Still, doubt remained. What if I went out too fast? What if I really couldn't hold pace? What if I just wasn't tough enough? But my mental skills also kept progressing. Two weeks out, during the last few miles of a tune-up 10-K, my self-talk was this: You have more. Make it burn. Me, seeking pain? Like I said, a miracle. "A mentally strong elite doesn't just know she can win," Beecham says, "she knows that winning will be hard."

Pressure Day
At the start of the Napa Valley Marathon, 1,800 of us moved down the misty valley. Mile one: 7:54. Perfect. I fell into an easy rhythm, taking in the green hills, the vineyards, the soothing sound of feet on pavement. But then I started looking for mile markers. I worried I was too focused on the numbers, too eager for the reassurance of a perfect split. Then mile 10 came and went, as did 11, 12, all on pace, yet still the anxiety built. I slipped into feet-elbows, but the calm didn't come.

At mile 15, panic threatened. I needed to know: Would I do this? Mile 16 came in at 8:23. Just as I was leaning over the cliff, the voice spoke: This mile. I smiled, and responded. That's right, all I control is this mile. Mile 17: 7:33. Too much. Just feedback. I arrived at mile 20 13 seconds shy of goal pace. A bit more. 7:51. Hold. But the seconds crept on, 8:06, 8:12. C'mon. I rounded the corner to the finish, passed my husband, who looked at his watch, both of us wondering if I'd made it. I had, by a hair: 3:30:57.

Every runner's mental-toughness journey varies. One of Hebert's athletes refined his ability to focus in training, which led to the revelation that he could catch runners in front of him. One of Beecham's learned to untie her self-worth from her performance. Others have found that simply becoming more aware of their not-going-to-run excuses helped them develop the discipline to get out the door. For me, the process changed the tone of my self-talk, enabling me to tap strength I feared wasn't there.
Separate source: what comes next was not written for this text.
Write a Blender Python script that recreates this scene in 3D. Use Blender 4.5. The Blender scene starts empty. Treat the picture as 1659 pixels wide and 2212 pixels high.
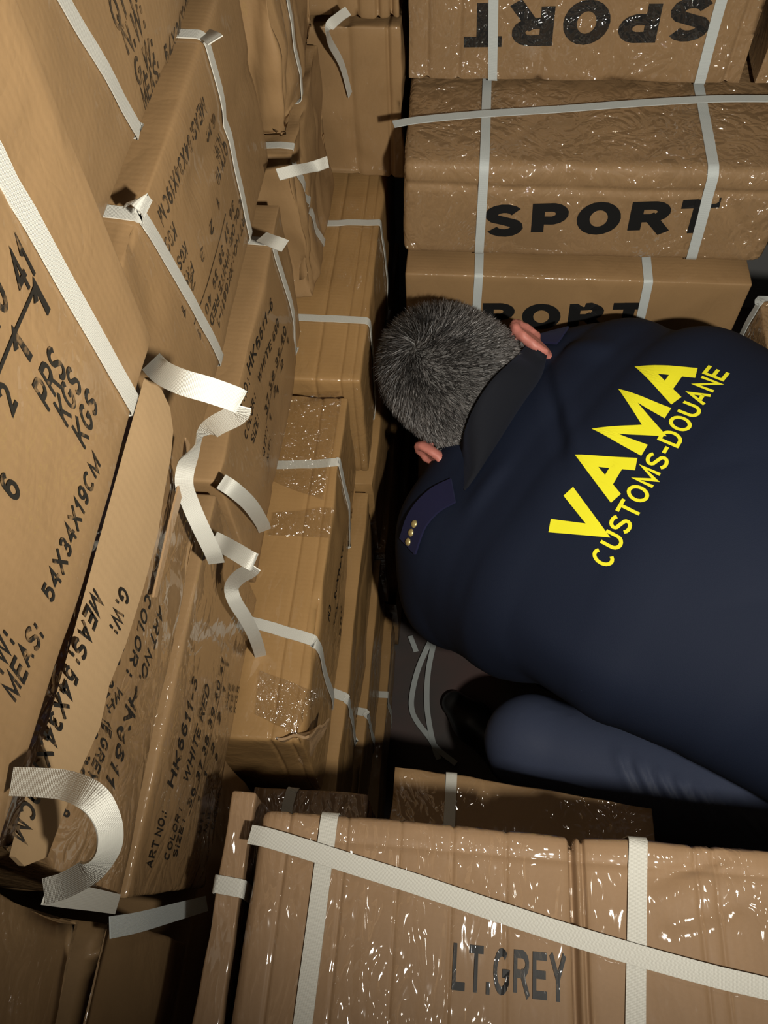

In our postrace analysis, I asked Hebert about my lack of focus and confidence in the middle miles. "The longer you've thought a certain way, the deeper the mental grooves," he said. "It takes time to change those patterns."

Over the next year, I continued scoring workouts and using focus tools. I smashed my half-marathon personal best and came dangerously close to my 10-K PR, something I hadn't done in nearly a decade. In a recent half-marathon, I ticked off runner after runner in the final miles, cruising to another personal best. The voice and me shouting together—You've got this!—all the way to the finish.